Naturellement ceux qui doivent payer le lourd tribut de cet amateurisme managérial, sont les innocents du Nord. Il n'est plus étonnant de retrouver jusqu'au CM2 des élèves illettrés ne sachant même pas écrire leur nom ; ils sont recrutés au concours d'entrée en 6e ou en 1 ère année avec 04/20 ou 05/20 de moyenne ; quant au CEP, il est automatiquement décerné quelques à exceptions près, à tout élève ayant participé à la phase écrite de l'épreuve, question de sauver le poste des uns et des autres, politique de promotion collective oblige.

Le Président de la République Son Excellence Paul Biya, dans ses nombreux messages adressés à la nation, a toujours prôné l'intégration nationale comme gage de la réussite sociale et a toujours émis le vœu de voir chaque camerounais se sentir chez lui partout dans notre triangle national. Dans le même ordre d'idée, il a régulièrement fustigés les écarts de comportement tels que le tribalisme, le népotisme, le favoritisme. Le prince Souleymanou aurait confondu le régionalisme, le népotisme avec la décentralisation. Serait-ce un subterfuge pour la promotion de l'Islam?

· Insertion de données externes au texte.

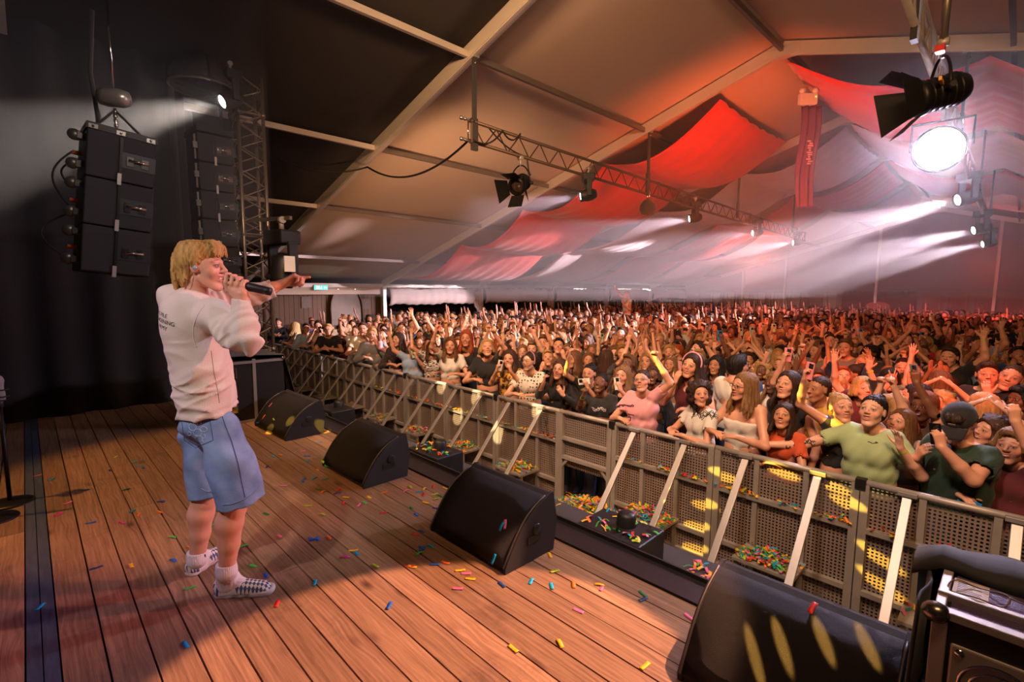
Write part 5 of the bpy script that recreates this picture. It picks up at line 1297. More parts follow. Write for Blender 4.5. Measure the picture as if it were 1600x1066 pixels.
        q = p-(a3(395, 462, 2.86)); o += .003*np.sin((q @ cutd)*90+(q[:, 2])*40)*np.exp(-(np.linalg.norm(q, axis=1)/.13)**2)
        return o
    f.disp(folds)
    P, Q = f.mesh(); sw = mobj('sweatshirt', np_mesh('sweatshirt', P-O, Q, [SW]), root)
    # seam from shoulder to armpit and down the side: thin raised tube laid on the cloth
    dgr = bpy.context.evaluated_depsgraph_get()
    from mathutils.bvhtree import BVHTree
    bv = BVHTree.FromPolygons([tuple(p) for p in P], [tuple(q) for q in Q.tolist()])
    def on(px, py):
        h = bv.ray_cast(CAM, ray(px, py)); return h[0] if h[0] is not None else None
    def seam(name, pix, r, m, par, origin=O):
        pts = []
        for i in range(len(pix)-1):
            for t in np.linspace(0, 1, 8, endpoint=False):
                q = on(pix[i][0]+(pix[i+1][0]-pix[i][0])*t, pix[i][1]+(pix[i+1][1]-pix[i][1])*t)
                if q is not None: pts.append(q+(CAM-q).normalized()*.0008-Vector(origin))
        if len(pts) > 2: MB().tube(pts, r, 6).build(name, m, par)
    SEAM = cloth_mat('seam_thread', S(238, 228, 216), .8)
    seam('sleeve_seam', [(320, 476), (309, 492), (302, 510), (302, 530), (308, 545)], .0015, SEAM, sw)
    seam('side_seam', [(330, 548), (334, 580), (341, 615), (343, 632)], .0012, mat('seam_shade', S(150, 135, 125), .9), sw)
    # the printed lines on the back, laid on the cloth
    PR = mat('black_print', S(38, 36, 40), .7)
    def printed(s_, px, py, size, ang, squeeze=1.0):
        c = on(px, py)
        if c is None: return
        h = bv.ray_cast(CAM, ray(px, py)); nrm = Vector(h[1]);
        if nrm.dot(CAM-c) < 0: nrm = -nrm
        xd = (RT*math.cos(ang)-Vector((0, 0, 1))*math.sin(ang)); xd = (xd-nrm*xd.dot(nrm)).normalized(); yd = nrm.cross(xd)
        R_ = Matrix((xd*squeeze, yd, nrm)).transposed().to_4x4(); R_.translation = c-Vector(O)
        c_ = bpy.data.curves.new('t', 'FONT'); c_.body = s_; c_.size = size; c_.align_x = 'RIGHT'; c_.align_y = 'CENTER'
        o = bpy.data.objects.new('t', c_); COL.objects.link(o); m_ = bpy.data.meshes.new_from_object(o.evaluated_get(bpy.context.evaluated_depsgraph_get())); bpy.data.objects.remove(o)
        m_.transform(R_)
        bm = bmesh.new(); bm.from_mesh(m_); bmesh.ops.triangulate(bm, faces=bm.faces); bmesh.ops.subdivide_edges(bm, edges=[e for e in bm.edges if e.calc_length() > .004], cuts=2); bm.to_mesh(m_); bm.free()
        for v in m_.vertices:
            q = bv.find_nearest(v.co+Vector(O))
            if q[0] is not None: v.co = q[0]-Vector(O)+(CAM-q[0]).normalized()*.0018
        m_.materials.clear(); m_.materials.append(PR); mobj('printed_text', m_, sw)
    printed('HANG PILE', 261, 495, .028, .25); printed('CTUAL GARDENING', 273, 508, .028, .22); printed('ARMY', 261, 515, .028, .25)
    # ---------------- denim shorts
    DN = mat('denim', S(0, 50, 128), .85, col2=S(172, 206, 240), scale=7, bump=.4, bscale=420)
    lo = np.minimum(kneeL, kneeR)-.25; hi = np.maximum(hipL, hipR)+.25; lo[2] = min(kneeL[2], kneeR[2])-.16; hi[2] = pel[2]+.15
    f = Field(lo, hi, .0068)
    tp = a3(322, 630, 2.54)
    f.cap(tp-sR*.06, tp+sR*.06, .100, .100, .03); f.cap(pel-sR*.06-fdir*.012, pel+sR*.06-fdir*.012, .108, .108, .04)
    hemR, hemL = a3(379, 783, 2.46), a3(326, 772, 2.655)
    f.chain([hipR-up_*.03, (hipR+hemR)/2+fdir*.0, hemR-up_*.04], [.098, .104, .112], .03, flat=(sR, .86))
    f.chain([hipL-up_*.03, (hipL+hemL)/2, hemL-up_*.04], [.095, .094, .094], .03, flat=(sR, .86))
    for hp, hm, r in ((hipR, hemR, .098), (hipL, hemL, .085)):
        f.cap(hm-up_*.09, hm+up_*.0, r*.92, r*.7, .003, 's', flat=(sR, .86))
    X, Y, Z = [(np.arange(f.n[i])*f.res+f.lo[i]).astype(np.float32) for i in range(3)]
    mid = (hemR+hemL)/2; dside = (X[:, None, None]-mid[0])*sR[0]+(Y[None, :, None]-mid[1])*sR[1]+0*Z[None, None, :]
    tilt = ((X[:, None, None]-hemR[0])*fdir[0]+(Y[None, :, None]-hemR[1])*fdir[1])*.20
    cutR = (hemR[2]-.005+tilt)-Z[None, None, :]; tilt2 = ((X[:, None, None]-hemL[0])*fdir[0]+(Y[None, :, None]-hemL[1])*fdir[1])*.10; cutL = (hemL[2]-.002+tilt2)-Z[None, None, :]
    f.g = np.maximum(f.g, np.where(dside > 0, cutR, cutL)).astype(np.float32)
    def folds(x, y, z):
        p = np.stack([x, y, z], 1); rel = p-hipR; u = rel @ sR; v = rel @ fdir; h = rel[:, 2]
        o = .006*np.sin(h*28+v*30+1.6*np.sin(u*20))*np.exp(-((h+.16)/.17)**2) + .004*np.sin((v+.4*h)*60)*np.exp(-((h+.28)/.12)**2)
        q = p-(pel-fdir*.1-up_*.07); rr = np.linalg.norm(q, axis=1); o += .006*np.sin(np.arctan2(q[:, 2], q @ sR)*6+rr*18)*np.exp(-((rr-.1)/.1)**2)
        return o
    f.disp(folds)
    P, Q = f.mesh(); so = mobj('denim_shorts', np_mesh('denim_shorts', P-O, Q, [DN]), root)
    bv = BVHTree.FromPolygons([tuple(p) for p in P], [tuple(q) for q in Q.tolist()])
    STI = mat('denim_seam', S(60, 80, 120), .8); EMB = mat('embroidery', S(190, 205, 225), .6); HEM = mat('frayed_hem', S(120, 150, 190), .9, var=.3, scale=200, bump=.6, bscale=300)
    seam('side_seam', [(344, 640), (352, 665), (362, 690), (372, 725), (379, 760), (384, 782)], .002, STI, so)
    seam('pocket', [(283, 650), (288, 688), (306, 700), (333, 688), (326, 646), (283, 650)], .0016, STI, so)
    rr = []
    for (cx, cy, r, e) in ((301, 667, 6, 1), (309, 676, 7, .8), (318, 671, 6, .7), (311, 686, 6, .8), (318, 682, 3, 1), (296, 678, 3, 1), (303, 658, 3.2, 1), (311, 661, 3.4, 1.2), (296, 662, 2.6, 1), (315, 691, 3, 1)):
        seam('embroidery', [(cx+r*math.cos(t), cy+r*e*math.sin(t)) for t in np.linspace(0, 2*PI, 9)], .0013, EMB, so)
    seam('hem_stitch', [(314, 764), (322, 768), (334, 769)], .003, HEM, so)
    seam('hem_stitch', [(348, 789), (362, 788), (380, 781), (398, 768), (408, 758)], .0035, HEM, so)
    # ---------------- socks and shoes
    SO = mat('white_sock', S(228, 222, 226), .9, var=.03, bump=.2)
    WHs = mat('shoe_canvas', S(226, 218, 214), .8, var=.04, bump=.2, bscale=300); RUB = mat('shoe_rubber', S(214, 206, 210), .5, var=.05)
    CHK = mat('checker_canvas', S(228, 220, 212), .8, var=.03)
    nt = CHK.node_tree; ck = nt.nodes.new('ShaderNodeTexChecker'); uv = nt.nodes.new('ShaderNodeAttribute'); uv.attribute_name = 'ck'; nt.links.new(uv.outputs['Vector'], ck.inputs['Vector']); ck.inputs['Scale'].default_value = 1
    ck.inputs['Color1'].default_value = (*S(228, 220, 214), 1); ck.inputs['Color2'].default_value = (*S(70, 92, 128), 1); nt.links.new(ck.outputs['Color'], nt.nodes['Principled BSDF'].inputs['Base Color'])
    for (an, heel, toe, nm) in ((ankR, onz(336, 931, ST+.0), onz(426, 924, ST), 'R'), (ankL, onz(294, 902, ST), onz(347, 866, ST), 'L')):
        h0, t0 = np.array(heel), np.array(toe); d = t0-h0; d /= np.linalg.norm(d); L_ = .285; sd = np.cross(d, up_)
        c0 = h0+d*.03
        an2 = c0+d*.035+up_*.09
        f = Field(np.minimum(an2, an)-.14, np.maximum(an2, an)+np.array((.14, .14, .14)), .0045)
        top = an+up_*.045
        f.chain([top, an+up_*.0, an2, an2-up_*.03], [.048, .046, .048, .05], .02); f.cap(an2, c0+d*.1+up_*.05, .04, .035, .02); f.cut(top, up_)
        ua = sd
        f.disp(lambda x, y, z: .0011*np.sin(np.arctan2((x-an[0])*d[0]+(y-an[1])*d[1], (x-an[0])*sd[0]+(y-an[1])*sd[1])*34))
        P, Q = f.mesh(); sk = mobj('sock', np_mesh('sock', P-O, Q, [SO]), root)
        sp_ = mat('sock_band', S(40, 70, 130), .8)
        q = MB().tube([Vector(top-O)+Vector(ua*.0445*math.cos(t)+d*.0445*math.sin(t)-up_*.012) for t in np.linspace(0, 2*PI, 26)], .0016, 6) if nm == 'R' else MB().box((-.012, -.001, -.008), (.012, .002, .008), Matrix.Translation(Vector(top-O)+Vector(ua*.043-up_*.02)) @ Matrix(((ua[0], d[0], 0, 0), (ua[1], d[1], 0, 0), (0, 0, 1, 0), (0, 0, 0, 1))))
        q.build('sock_print', sp_, sk)
        # shoe
        f = Field(np.minimum(h0, t0)-.09-up_*0, np.maximum(h0, t0)+.09+up_*.06, .0045)
        f.lo[2] = ST-.012
        for (a, w_, hh) in ((.02, .026, .045), (.06, .03, .05), (.11, .032, .046), (.16, .036, .036), (.205, .038, .026), (.24, .03, .02)):
            p = c0+d*(a-.015)
            f.cap(p-sd*w_*.45+up_*hh*.5, p+sd*w_*.45+up_*hh*.5, .03 if a < .2 else .026, None, .03)
        f.cap(c0+up_*.055, c0+d*.05+up_*.055, .035, .034, .02); f.cap(c0+d*.1+up_*.05, c0+d*.2+up_*.032, .032, .028, .03)
        f.cap(c0+d*.02+up_*.11, c0+d*.055+up_*.1, .043, .04, .004, 's')
        f.cut(np.array((0, 0, ST+.018)), -up_)
        P, Q = f.mesh(); rel = P-h0; u_ = rel @ d; v_ = rel @ sd
        chk = np.stack([(u_+v_)/.0135/1.414, (u_-v_)/.0135/1.414, np.full(len(P), .5)], 1)
        cen = P[Q].mean(1); uu = (cen-h0) @ d; zz = cen[:, 2]-ST
        mi = np.where((uu > .125-(zz-.03)*.6) | ((uu < .045) & (zz < .075)), 1, 0)
        shoe = mobj('shoe', np_mesh('shoe', P-O, Q, [WHs, CHK], mi=mi, attrs={'ck': ('FLOAT_VECTOR', chk)}), root)
        f = Field(np.minimum(h0, t0)-.09, np.maximum(h0, t0)+.09, .004); f.lo[2] = ST-.01
        for (a, w_) in ((.01, .02), (.06, .03), (.12, .032), (.18, .042), (.225, .034), (.243, .02)):
            p = c0+d*(a-.01); f.cap(p-sd*w_*.5+up_*.012, p+sd*w_*.5+up_*.012, .029, None, .03)
        f.cut(np.array((0, 0, ST+.026)), up_); f.cut(np.array((0, 0, ST+.0015)), -up_)
        P, Q = f.mesh(); so_ = mobj('sole', np_mesh('sole', P-O, Q, [RUB]), shoe)
    # in-ear monitor and wire
    c = T((.086 if True else 0, .004, .0)); cs = T((-.086, .004, .0))
    near = c if np.linalg.norm(c-np.array(CAM)) < np.linalg.norm(cs-np.array(CAM)) else cs
    MB().ball(Vector(near-O), .0095, 12, (1, 1, 1.2)).build('in_ear_monitor', mat('ear_piece', S(170, 195, 215), .15, .3), root)
    sx = 1 if near is c else -1
    MB().tube([Vector(T(p)-O) for p in ((sx*.088, .006, .004), (sx*.092, -.0, .036), (sx*.09, -.022, .03), (sx*.084, -.03, -.02), (sx*.07, -.05, -.08), (sx*.06, -.07, -.12))], .0012, 5).build('ear_wire', mat('clear_wire', S(190, 150, 130), .3), root)
    # microphone
    mc = thing('microphone', 'black handheld wireless microphone with silver ring in the singer\'s right hand', 'microphone', Vector(m0))
    dV = Vector(md); Lm = float(np.linalg.norm(m1-m0))
    MB().lathe([(0, .0), (.016, .004), (.024, .016), (.025, .03), (.0235, .045), (.0215, .05)], (0, 0, 0), 22, axis=dV).build('grille', mat('mic_grille', S(60, 58, 58), .35, .8, var=.4, scale=900, bump=.8, bscale=900), mc)
    MB().lathe([(.0215, .05), (.024, .052), (.024, .06), (.02, .064)], (0, 0, 0), 22, axis=dV).build('ring', M['chrome'], mc)
    MB().lathe([(.02, .064), (.0205, .09), (.0195, Lm-.03), (.0185, Lm-.028), (.0185, Lm-.024), (.0195, Lm-.022), (.019, Lm), (0, Lm+.001)], (0, 0, 0), 22, axis=dV).build('handle', M['black_plastic'], mc)
    return root
build_singer()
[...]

Monsieur le Premier Ministre, nous vous prions de prendre toutes les dispositions utiles pour pallier à ces bavures, car, personne ne peut nier que si notre pays le Cameroun est resté cet îlot de paix au milieu des océans d'instabilité, c'est grâce à la clairvoyance de nos gouvernants et l'esprit d'équilibre national qui les a toujours animés. Nous pensons que cette sagesse qui constitue le socle granitique de notre société mérite d'être perpétuée aussi au Nord qu'ailleurs pour que l'unité nationale ne souffre aucunement d'influence sectaire.

Veuillez agréer Monsieur le Premier Ministre, les assurances de notre très haute considération. Garoua le 24 juin 2013. Pour le porte-parole des enseignants "Kaado" du Nord Cameroun N. Bertrand Aristide.